[START Dataset rows]

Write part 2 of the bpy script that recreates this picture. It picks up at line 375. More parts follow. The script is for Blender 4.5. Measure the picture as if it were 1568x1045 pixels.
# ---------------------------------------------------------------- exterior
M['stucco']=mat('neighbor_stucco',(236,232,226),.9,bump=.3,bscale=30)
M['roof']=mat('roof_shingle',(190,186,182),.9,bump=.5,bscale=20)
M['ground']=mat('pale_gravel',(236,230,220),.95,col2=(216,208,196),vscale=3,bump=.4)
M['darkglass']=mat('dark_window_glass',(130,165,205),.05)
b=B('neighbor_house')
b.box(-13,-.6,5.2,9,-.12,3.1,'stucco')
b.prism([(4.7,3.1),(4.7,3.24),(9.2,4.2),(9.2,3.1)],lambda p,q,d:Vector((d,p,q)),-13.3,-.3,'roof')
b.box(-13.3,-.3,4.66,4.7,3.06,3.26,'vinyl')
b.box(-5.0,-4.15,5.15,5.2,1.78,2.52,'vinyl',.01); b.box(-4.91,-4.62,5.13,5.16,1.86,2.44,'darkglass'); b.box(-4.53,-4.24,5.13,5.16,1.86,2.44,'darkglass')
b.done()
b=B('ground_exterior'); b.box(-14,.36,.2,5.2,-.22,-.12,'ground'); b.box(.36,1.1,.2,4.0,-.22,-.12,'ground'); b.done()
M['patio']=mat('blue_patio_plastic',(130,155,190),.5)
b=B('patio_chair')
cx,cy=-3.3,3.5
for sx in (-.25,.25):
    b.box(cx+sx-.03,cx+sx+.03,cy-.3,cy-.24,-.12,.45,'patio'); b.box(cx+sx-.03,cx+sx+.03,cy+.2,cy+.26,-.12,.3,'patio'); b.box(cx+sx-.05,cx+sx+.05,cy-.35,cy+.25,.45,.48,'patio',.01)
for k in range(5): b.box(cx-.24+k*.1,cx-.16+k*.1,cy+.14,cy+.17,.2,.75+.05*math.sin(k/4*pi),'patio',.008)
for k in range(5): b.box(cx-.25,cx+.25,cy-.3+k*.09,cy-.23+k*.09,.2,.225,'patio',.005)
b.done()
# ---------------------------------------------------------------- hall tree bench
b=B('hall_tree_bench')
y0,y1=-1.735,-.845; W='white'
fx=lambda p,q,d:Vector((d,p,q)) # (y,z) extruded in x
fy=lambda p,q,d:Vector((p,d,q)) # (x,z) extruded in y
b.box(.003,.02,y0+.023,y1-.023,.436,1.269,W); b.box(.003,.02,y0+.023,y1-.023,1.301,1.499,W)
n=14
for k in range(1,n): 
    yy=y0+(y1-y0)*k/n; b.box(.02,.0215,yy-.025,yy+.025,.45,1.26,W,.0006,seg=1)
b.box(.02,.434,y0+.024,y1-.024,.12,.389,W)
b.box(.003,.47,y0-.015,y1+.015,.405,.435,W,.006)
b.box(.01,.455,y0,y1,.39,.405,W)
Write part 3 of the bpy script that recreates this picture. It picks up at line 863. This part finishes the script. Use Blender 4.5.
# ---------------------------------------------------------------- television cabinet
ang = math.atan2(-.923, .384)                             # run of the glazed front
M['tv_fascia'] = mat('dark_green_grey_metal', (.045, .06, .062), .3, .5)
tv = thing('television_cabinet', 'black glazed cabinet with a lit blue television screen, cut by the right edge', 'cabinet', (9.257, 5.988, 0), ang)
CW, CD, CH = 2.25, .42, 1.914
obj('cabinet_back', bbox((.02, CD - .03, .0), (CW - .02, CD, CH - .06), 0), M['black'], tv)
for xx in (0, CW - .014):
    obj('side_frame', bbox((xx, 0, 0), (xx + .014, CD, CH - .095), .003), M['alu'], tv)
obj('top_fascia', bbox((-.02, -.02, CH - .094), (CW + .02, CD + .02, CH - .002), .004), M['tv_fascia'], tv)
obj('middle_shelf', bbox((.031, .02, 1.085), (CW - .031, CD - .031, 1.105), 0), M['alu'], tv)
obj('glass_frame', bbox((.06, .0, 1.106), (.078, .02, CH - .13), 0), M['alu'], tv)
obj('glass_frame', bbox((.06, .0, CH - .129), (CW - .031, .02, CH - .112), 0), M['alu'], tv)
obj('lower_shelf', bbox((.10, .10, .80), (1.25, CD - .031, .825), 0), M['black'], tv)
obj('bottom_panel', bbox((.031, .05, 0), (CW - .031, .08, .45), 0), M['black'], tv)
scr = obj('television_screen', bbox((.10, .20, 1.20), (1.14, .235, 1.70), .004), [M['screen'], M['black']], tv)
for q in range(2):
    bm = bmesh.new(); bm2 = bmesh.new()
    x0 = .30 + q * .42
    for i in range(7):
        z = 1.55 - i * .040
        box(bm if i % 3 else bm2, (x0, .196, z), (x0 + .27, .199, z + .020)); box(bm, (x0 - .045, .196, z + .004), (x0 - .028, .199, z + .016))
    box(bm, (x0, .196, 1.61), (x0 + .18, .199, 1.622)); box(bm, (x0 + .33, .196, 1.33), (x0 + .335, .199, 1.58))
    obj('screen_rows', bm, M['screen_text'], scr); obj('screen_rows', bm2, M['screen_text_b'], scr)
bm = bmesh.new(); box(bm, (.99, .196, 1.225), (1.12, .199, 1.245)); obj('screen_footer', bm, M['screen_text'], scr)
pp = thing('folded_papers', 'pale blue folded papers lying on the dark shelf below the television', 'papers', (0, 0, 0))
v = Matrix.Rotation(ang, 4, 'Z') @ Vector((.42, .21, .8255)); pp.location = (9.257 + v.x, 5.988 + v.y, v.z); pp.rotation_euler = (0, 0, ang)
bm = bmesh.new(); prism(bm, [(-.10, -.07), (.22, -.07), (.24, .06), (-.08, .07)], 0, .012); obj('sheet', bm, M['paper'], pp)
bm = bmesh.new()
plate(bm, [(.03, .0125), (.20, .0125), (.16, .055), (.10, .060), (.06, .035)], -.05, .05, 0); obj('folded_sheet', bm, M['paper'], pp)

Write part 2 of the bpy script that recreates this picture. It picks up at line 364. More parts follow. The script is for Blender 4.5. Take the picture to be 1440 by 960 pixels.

[END Dataset rows]

* Exercise description *
Each line of the listing should be echoed back exactly.

* Response to this exercise *
Write part 2 of the bpy script that recreates this picture. It picks up at line 375. More parts follow. The script is for Blender 4.5. Measure the picture as if it were 1568x1045 pixels.
# ---------------------------------------------------------------- exterior
M['stucco']=mat('neighbor_stucco',(236,232,226),.9,bump=.3,bscale=30)
M['roof']=mat('roof_shingle',(190,186,182),.9,bump=.5,bscale=20)
M['ground']=mat('pale_gravel',(236,230,220),.95,col2=(216,208,196),vscale=3,bump=.4)
M['darkglass']=mat('dark_window_glass',(130,165,205),.05)
b=B('neighbor_house')
b.box(-13,-.6,5.2,9,-.12,3.1,'stucco')
b.prism([(4.7,3.1),(4.7,3.24),(9.2,4.2),(9.2,3.1)],lambda p,q,d:Vector((d,p,q)),-13.3,-.3,'roof')
b.box(-13.3,-.3,4.66,4.7,3.06,3.26,'vinyl')
b.box(-5.0,-4.15,5.15,5.2,1.78,2.52,'vinyl',.01); b.box(-4.91,-4.62,5.13,5.16,1.86,2.44,'darkglass'); b.box(-4.53,-4.24,5.13,5.16,1.86,2.44,'darkglass')
b.done()
b=B('ground_exterior'); b.box(-14,.36,.2,5.2,-.22,-.12,'ground'); b.box(.36,1.1,.2,4.0,-.22,-.12,'ground'); b.done()
M['patio']=mat('blue_patio_plastic',(130,155,190),.5)
b=B('patio_chair')
cx,cy=-3.3,3.5
for sx in (-.25,.25):
    b.box(cx+sx-.03,cx+sx+.03,cy-.3,cy-.24,-.12,.45,'patio'); b.box(cx+sx-.03,cx+sx+.03,cy+.2,cy+.26,-.12,.3,'patio'); b.box(cx+sx-.05,cx+sx+.05,cy-.35,cy+.25,.45,.48,'patio',.01)
for k in range(5): b.box(cx-.24+k*.1,cx-.16+k*.1,cy+.14,cy+.17,.2,.75+.05*math.sin(k/4*pi),'patio',.008)
for k in range(5): b.box(cx-.25,cx+.25,cy-.3+k*.09,cy-.23+k*.09,.2,.225,'patio',.005)
b.done()
# ---------------------------------------------------------------- hall tree bench
b=B('hall_tree_bench')
y0,y1=-1.735,-.845; W='white'
fx=lambda p,q,d:Vector((d,p,q)) # (y,z) extruded in x
fy=lambda p,q,d:Vector((p,d,q)) # (x,z) extruded in y
b.box(.003,.02,y0+.023,y1-.023,.436,1.269,W); b.box(.003,.02,y0+.023,y1-.023,1.301,1.499,W)
n=14
for k in range(1,n): 
    yy=y0+(y1-y0)*k/n; b.box(.02,.0215,yy-.025,yy+.025,.45,1.26,W,.0006,seg=1)
b.box(.02,.434,y0+.024,y1-.024,.12,.389,W)
b.box(.003,.47,y0-.015,y1+.015,.405,.435,W,.006)
b.box(.01,.455,y0,y1,.39,.405,W)
Write part 3 of the bpy script that recreates this picture. It picks up at line 863. This part finishes the script. Use Blender 4.5.
# ---------------------------------------------------------------- television cabinet
ang = math.atan2(-.923, .384)                             # run of the glazed front
M['tv_fascia'] = mat('dark_green_grey_metal', (.045, .06, .062), .3, .5)
tv = thing('television_cabinet', 'black glazed cabinet with a lit blue television screen, cut by the right edge', 'cabinet', (9.257, 5.988, 0), ang)
CW, CD, CH = 2.25, .42, 1.914
obj('cabinet_back', bbox((.02, CD - .03, .0), (CW - .02, CD, CH - .06), 0), M['black'], tv)
for xx in (0, CW - .014):
    obj('side_frame', bbox((xx, 0, 0), (xx + .014, CD, CH - .095), .003), M['alu'], tv)
obj('top_fascia', bbox((-.02, -.02, CH - .094), (CW + .02, CD + .02, CH - .002), .004), M['tv_fascia'], tv)
obj('middle_shelf', bbox((.031, .02, 1.085), (CW - .031, CD - .031, 1.105), 0), M['alu'], tv)
obj('glass_frame', bbox((.06, .0, 1.106), (.078, .02, CH - .13), 0), M['alu'], tv)
obj('glass_frame', bbox((.06, .0, CH - .129), (CW - .031, .02, CH - .112), 0), M['alu'], tv)
obj('lower_shelf', bbox((.10, .10, .80), (1.25, CD - .031, .825), 0), M['black'], tv)
obj('bottom_panel', bbox((.031, .05, 0), (CW - .031, .08, .45), 0), M['black'], tv)
scr = obj('television_screen', bbox((.10, .20, 1.20), (1.14, .235, 1.70), .004), [M['screen'], M['black']], tv)
for q in range(2):
    bm = bmesh.new(); bm2 = bmesh.new()
    x0 = .30 + q * .42
    for i in range(7):
        z = 1.55 - i * .040
        box(bm if i % 3 else bm2, (x0, .196, z), (x0 + .27, .199, z + .020)); box(bm, (x0 - .045, .196, z + .004), (x0 - .028, .199, z + .016))
    box(bm, (x0, .196, 1.61), (x0 + .18, .199, 1.622)); box(bm, (x0 + .33, .196, 1.33), (x0 + .335, .199, 1.58))
    obj('screen_rows', bm, M['screen_text'], scr); obj('screen_rows', bm2, M['screen_text_b'], scr)
bm = bmesh.new(); box(bm, (.99, .196, 1.225), (1.12, .199, 1.245)); obj('screen_footer', bm, M['screen_text'], scr)
pp = thing('folded_papers', 'pale blue folded papers lying on the dark shelf below the television', 'papers', (0, 0, 0))
v = Matrix.Rotation(ang, 4, 'Z') @ Vector((.42, .21, .8255)); pp.location = (9.257 + v.x, 5.988 + v.y, v.z); pp.rotation_euler = (0, 0, ang)
bm = bmesh.new(); prism(bm, [(-.10, -.07), (.22, -.07), (.24, .06), (-.08, .07)], 0, .012); obj('sheet', bm, M['paper'], pp)
bm = bmesh.new()
plate(bm, [(.03, .0125), (.20, .0125), (.16, .055), (.10, .060), (.06, .035)], -.05, .05, 0); obj('folded_sheet', bm, M['paper'], pp)

Write part 2 of the bpy script that recreates this picture. It picks up at line 364. More parts follow. The script is for Blender 4.5. Take the picture to be 1440 by 960 pixels.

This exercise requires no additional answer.